(Rows from a 3D scene dataset)
+ + + +

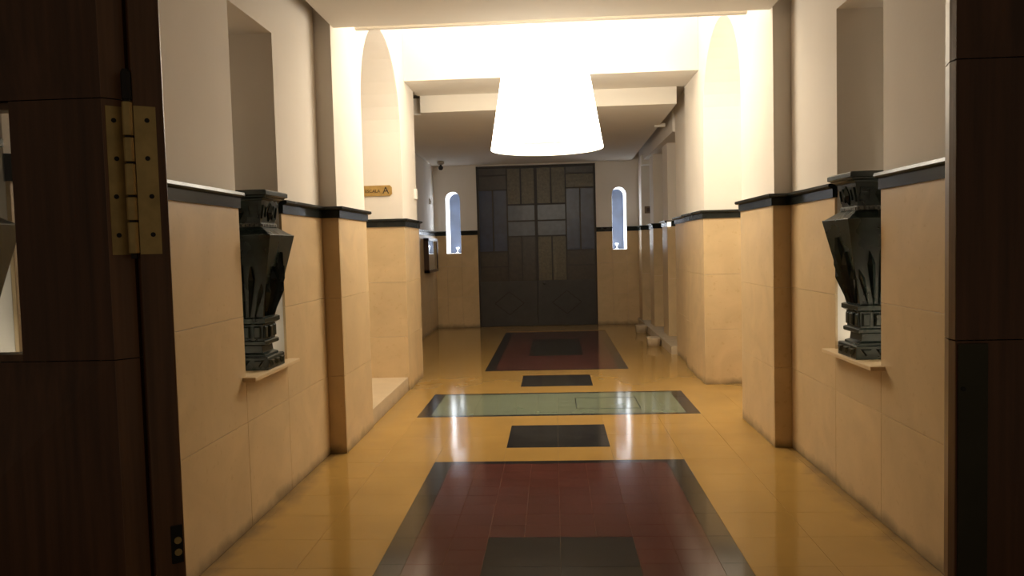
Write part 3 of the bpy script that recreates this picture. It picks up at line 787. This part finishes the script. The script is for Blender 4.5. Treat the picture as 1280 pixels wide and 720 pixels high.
sc_ = thing('security_camera', (-2.05, 14.4, 3.16), 'small black camera on a pale mount under the far left ceiling', 'camera')
MB().lathe([(0.065, 0), (0.065, -0.03), (0.05, -0.05), (0.02, -0.055)], 20).build('mount', mat('grey_plastic', (0.35, 0.32, 0.28), 0.5), sc_)
MB().lathe([(0.018, -0.05), (0.018, -0.08)], 12).build('neck', BLACKP, sc_)
MB().lathe([(0.001, -0.155), (0.025, -0.15), (0.042, -0.13), (0.047, -0.108), (0.04, -0.085), (0.018, -0.072)], 20).build('camera_ball', BLACKP, sc_, smooth=True)

wb_ = thing('wall_box', (-1.635, 9.22, 2.15), 'tiny white wall box on the end of the left pier', 'box')
MB().box(0, 0.03, -0.05, 0.05, 0, 0.12).build('housing', WHITE, wb_, bevel=0.004)
sw = thing('wall_switch', (-2.315, 14.64, 2.40), 'tiny pale switch high on the far left wall', 'switch')
MB().box(0, 0.025, -0.05, 0.05, 0, 0.10).build('housing', PLASTER, sw, bevel=0.004); MB().box(0.024, 0.03, -0.02, 0.02, 0.03, 0.07).build('rocker', BROWNBOX, sw)
el = thing('wall_light', (1.725, 11.95, 1.80), 'tiny bright white light unit on the edge of the second right pier', 'light')
MB().box(0.01, 0.065, 0.0, 0.045, 0, 0.07).build('housing', mat('lit_diffuser', (0.9, 0.9, 0.85), 0.4, emit=((1, 0.93, 0.8), 0.8)), el, bevel=0.005)
MB().box(0.0, 0.075, 0.0, 0.043, 0.068, 0.08).build('cover', WHITE, el)
pb = thing('wall_plaque', (1.785, 14.664, 2.115), 'small brown plaque on the last pier at far right', 'plaque')
MB().box(-0.075, 0.085, -0.03, 0.0, 0, 0.13).build('plate', BROWNBOX, pb, bevel=0.004)
MB().box(-0.04, 0.07, -0.034, -0.028, 0.03, 0.10).build('face_panel', FRAMEW, pb)

for x, y, lab in ((1.48, 11.86, 'pale stone block on the floor by the right step, nearer of two'), (1.50, 13.66, 'pale stone block on the floor by the right step, farther of two')):
    t = thing('stone_block', (x, y, 0.0), lab, 'block', 'stone blocks beside the far right step')
    MB().loft([[(a * f, b * f, z) for a, b in ((-.09, -.10), (-.05, -.13), (.05, -.13), (.09, -.10), (.09, .10), (.05, .13), (-.05, .13), (-.09, .10))]
               for f, z in ((0.86, 0.0), (0.94, 0.03), (1.06, 0.115), (1.03, 0.13))]).build('block_body', LANDING, t)
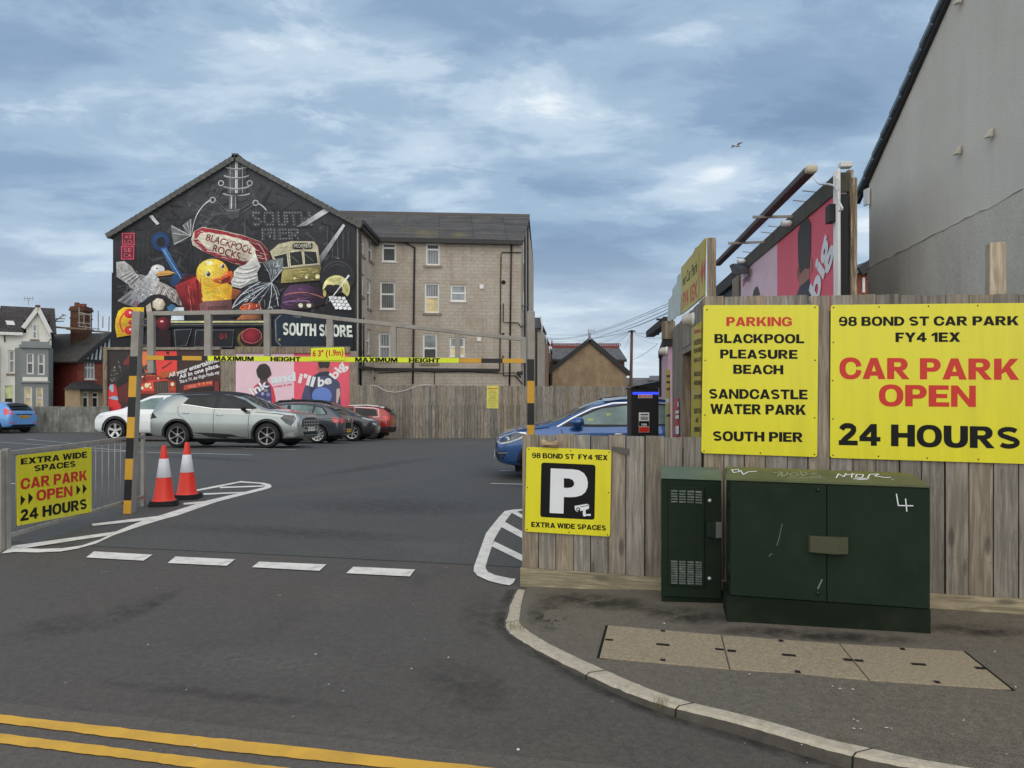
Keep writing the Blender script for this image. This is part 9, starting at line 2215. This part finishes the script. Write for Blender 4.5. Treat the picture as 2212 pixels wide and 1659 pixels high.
for sg in (1, -1): c.panel('headlight', [(sg * .84, .82), (sg * .5, .8), (sg * .46, .72), (sg * .8, .68)], 'F', 'lamp_glass', .006); c.panel('fog_lamp', [(sg * .78, .54), (sg * .5, .52), (sg * .54, .38), (sg * .76, .4)], 'F', 'trim', .008)
c.panel('fog_lamp', [(1.98, .56), (2.12, .54), (2.12, .4), (2.04, .4)], 'S', 'trim', .008); c.strip('fog_trim', [(1.96, .53), (2.13, .515)], .02, 'S', 'chrome', .011)
c.panel('grille', [(-.44, .5), (-.5, .74), (.5, .74), (.44, .5)], 'F', 'trim'); c.strip('grille_bar', [(-.48, .72), (0, .68), (.48, .72)], .03, 'F', 'chrome', .01); c.panel('bumper_trim', [(-.7, .3), (-.72, .36), (.72, .36), (.7, .3)], 'F', 'alloy', .012); c.panel('bumper_trim', [(1.76, .27), (1.74, .36), (2.13, .36), (2.12, .28)], 'S', 'trim', .012); c.strip('skid_plate', [(1.98, .33), (2.14, .35)], .035, 'S', 'alloy', .018)
c.panel('sill_trim', [(-.9, .245), (-.9, .34), (.9, .34), (.9, .245)], 'S', 'trim', .01); c.panel('tail_light', [(-2.1, 1.0), (-1.86, 1.02), (-1.86, .88), (-2.1, .84)], 'S', 'tail_red'); c.plate('F', .44, 'YD18 RKU', 'plate_white')
c.seams([[(-.32, 1.03), (-.3, .36)], [(.98, .96), (.86, .6), (.86, .36)], [(1.2, .99), (1.7, .94), (1.95, .87)], [(-1.2, .76), (-.2, .8), (.86, .83)]]); c.handles([(-1.1, .89), (-.08, .87)], 'chrome'); c.mirror(.66, 1.1, .9, dblue, (.34, .24, .19))
mb = MB()
h = c.ray('R', .3, 1.3)
for v, sg in (('L', 1), ('R', -1)):
    for q, sz in (((.44, 1.12), .05), ((.1, 1.22), .04)):
        h = c.ray(v, *q); P_ = [h[0] + Vector((a * sz, sg * .012, b * sz)) for a, b in ((-1, -.6), (1, -.6), (1, .8), (-1, .8))]; mb.poly(P_)
mb.build('window_sticker', M('pale window ticket', C(196, 214, 130), .5), c.root, local=True)
c.place(1.88, 14.75, -.02, 180)
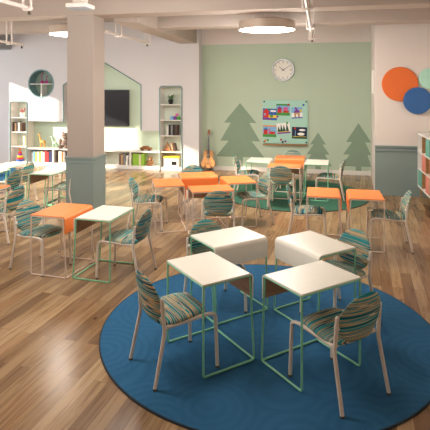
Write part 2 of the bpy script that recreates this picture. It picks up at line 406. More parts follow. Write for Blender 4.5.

+ + + +

◆ WRITTEN EXERCISE ◆
Each line in the listing above that contains "wide" should be copied.

◆ COMPLETE ANSWER ◆
Write part 3 of the bpy script that recreates this picture. It picks up at line 787. This part finishes the script. The script is for Blender 4.5. Treat the picture as 1280 pixels wide and 720 pixels high.
Keep writing the Blender script for this image. This is part 9, starting at line 2215. This part finishes the script. Write for Blender 4.5. Treat the picture as 2212 pixels wide and 1659 pixels high.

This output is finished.